Calling a Crock a Crock

March 9, 2014 Comments off

Yesterday, in a paragraph at the end of a column of short editorials, the Oklahoman once again took a cheap shot at the Education Rally scheduled for March 31 at the Oklahoma Capitol:

Snow and ice meant two more days out of school this week for thousands of Oklahoma students, who now await word as to when those days will be made up. There is one date that won’t be used by many districts – Monday, March 31. That’s when administrators and teachers plan to head to Oklahoma City to rally state lawmakers for more spending on education. “We are absolutely not backing out” of the rally, said a spokesman for Tulsa Public Schools, because “it’s clear that we have to do something to get more attention for this issue.” What a crock. Common education funding is always a front-burner issue for lawmakers, even if administrators don’t agree with the size of the check that gets written each year. The rally will be a huge waste of time, particularly for students who should be in class learning something that day.

First of all, state law requires that schools provide 180 days or 1080 hours of instruction. All districts in the state will provide that, whether they hold class March 31 or not. Second, the contention that “education funding is always a front-burner issue or lawmakers,” is the real crock.
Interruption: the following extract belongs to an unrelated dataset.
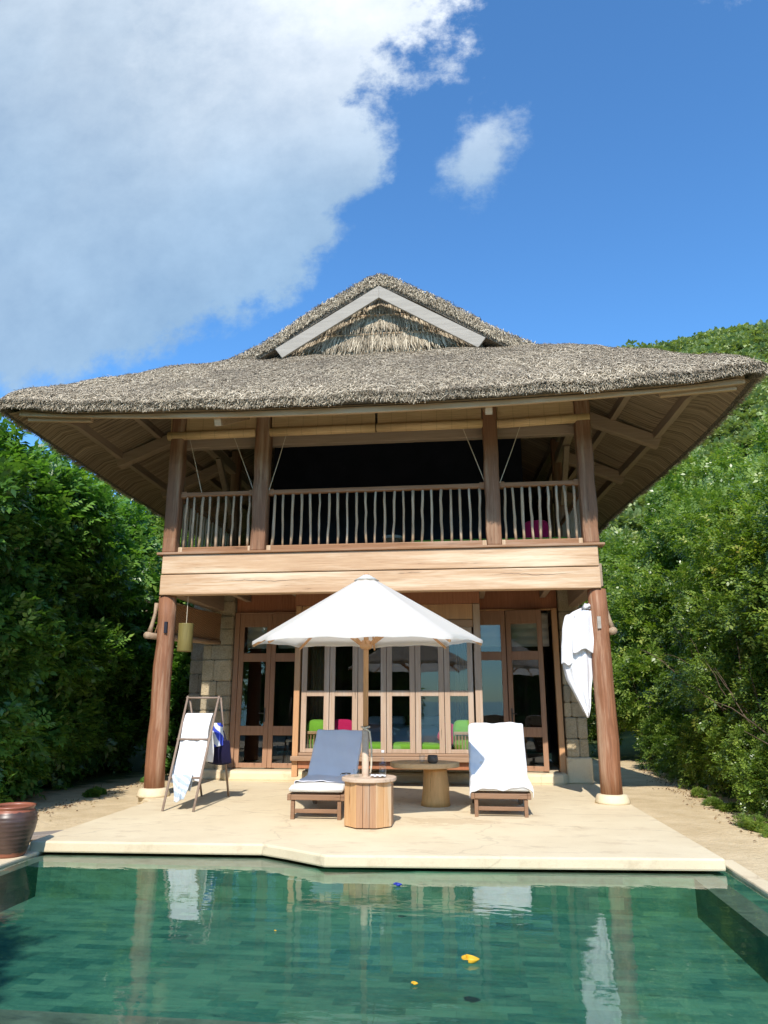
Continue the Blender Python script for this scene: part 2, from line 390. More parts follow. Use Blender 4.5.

Last year, if you’ll recall, the Legislature spent more money overall than ever before. In spite of this, common education funding is still well below the 2008 level. Most importantly, the rally will not be a waste of time.

As Scott Haselwood pointed out yesterday, activism resulted in the passage of reforms and a major funding increase in 1990. And as many have mentioned on Twitter, schools waste an enormous amount of time on tasks that are completely useless – things ranging from Roster Verification to A-F Report Cards to field testing item tryouts to Common Core transition plans to the Good Cause Exemptions. The Corporate Education Reform movement and its minions at the SDE and in the Legislature continue to find ways to waste the time of schools and families.

Enough is enough. We know our voices have power. Our presence has even more. I’ve fielded questions about the timing of the rally. Why not have the rally over Spring Break? Last time we tried to find an audience over Spring Break, we ended up speaking to tape recorders. Why not wait until school is out? The legislature only meets from February through May. By the time school is out, the budget will already be set.

Sure, there are legislators who delete their emails without reading them (and don’t realize that the sender gets a message to that effect). There are more who listen, even when the viewpoint is diametrically opposed to their own.

In the last few weeks, we’ve seen what happens when parents and educators call the legislature. The voucher bill went away for now, and both chambers are debating the future of the Common Core. We’ve also seen momentum towards some good-sense adjustments to the Reading Sufficiency Act. If the rally has at least as many parents as educators, if the dialogue is constructive rather than bombastic, and if the weather cooperates, March 31 should be a tremendous use of our time.

In the meantime, we’ll keep defending what we’re doing – even if we have to have a Rally for the Rally™!